Tuesday, May 26, 2009
In Tranzit + Jeepers Creepers 1 + 2
Objective Rating (How much merit I think it deserves):
5/10
Subjective Rating (How much I personally like it):
5/10
WWII movie, quite a few recognizable faces, foreign accents, love, oppression, defiance, suicide. Shouldn't this make a great film? Apparently not. In fact, it's hard to even find a decent-sized poster for this movie online.
A group of about 50 German POW's are sent to a Russian camp where all the guards are female. Vera Farmiga (The Departed, Nothing But the Truth) plays Natalia, the female doctor at the camp while John Malkovich plays the sadistic superior officer, Pavlov. Thomas Kretschmann (you may know him from the Nazi officer who is kind to the titular pianist at the end of The Pianist) is Max, the prisoner who keeps his head down most of the time but is secretly sweet on Natalia.
For any of the female guards and staff members, falling in love with the prisoners is obviously a bad move. For a reason, too. This is where the movie is vastly unrealistic. There are some sentiments that cannot be that easily overcome, especially when the war was barely over. Having a ball (literally, a dance ball) with prisoners who may have killed your husband on the battlefield... think again, filmmakers.
As to the plot, well... Pavlov wants Natalia to gain the prisoners' confidence so they would tell her which ones of them are war criminals who lied about their identities upon capture. The rest is just moral dilemmas. Should you forgive your old enemies, are they even your enemies (because they surely aren't the same ones who shot at you during the war), should you treat them with kindness or despise because they are Germans who fought against you but also have wives and children at home, that kind of stuff.
So, if you are going to watch this movie, watch it for the people, not for the story, because the story is just ridiculous.
And now...
Objective Rating (How much merit I think it deserves):
3.5/10
Subjective Rating (How much I personally like it):
4/10
Fun, campy, over-the-top acting. I've always wanted to see Jeepers Creepers. Heard there's a third one coming out in 2011.

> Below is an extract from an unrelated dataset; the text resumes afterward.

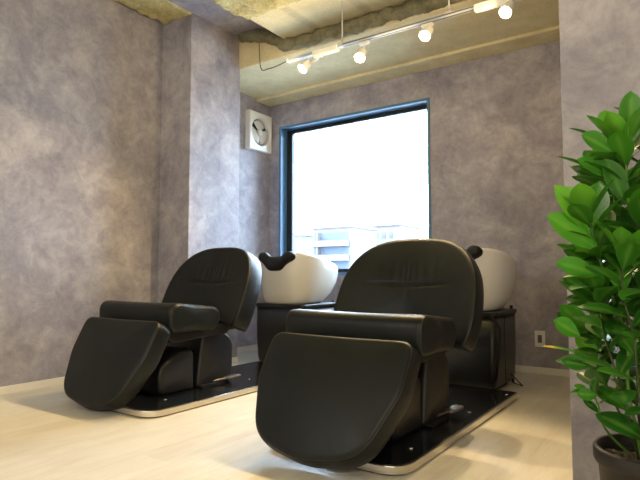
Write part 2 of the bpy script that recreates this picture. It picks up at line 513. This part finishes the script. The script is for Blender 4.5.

It did not disappoint. Maybe my expectations were low to start with (rightfully so). The Creeper is an ancient creature who wakes up every 23rd spring to feast on humans for 23 days. He has wings and really sharp teeth. He scares humans and selects among their body parts by smelling their fear (he only eats one part from each human), kind of like his way of selecting premium meat. He can regenerate damaged body parts by eating the corresponding part of a human. He is really fast, both on his rusted old truck and when he is flying/running. He has some sense of aesthetics, judging from his gruesome but fascinating wall art (he sewed bodies together in poses on the wall around his lair).
In the first movie, a brother and a sister driving home for spring break are preyed on. In the sequel, it is a high school football team traveling home on bus after winning the state championship.
It's always fun to marvel at how much the special effect department is growing. The first movie was made in 2001. Looks ancient. Everything (the blood, the bodies, the Creeper) looks so fake that you want to laugh at some points. The sequel, made in 2003, is only slightly better. But look at horror movies now. I'm so happy I'm alive at this time in history to witness the growth of horror movies.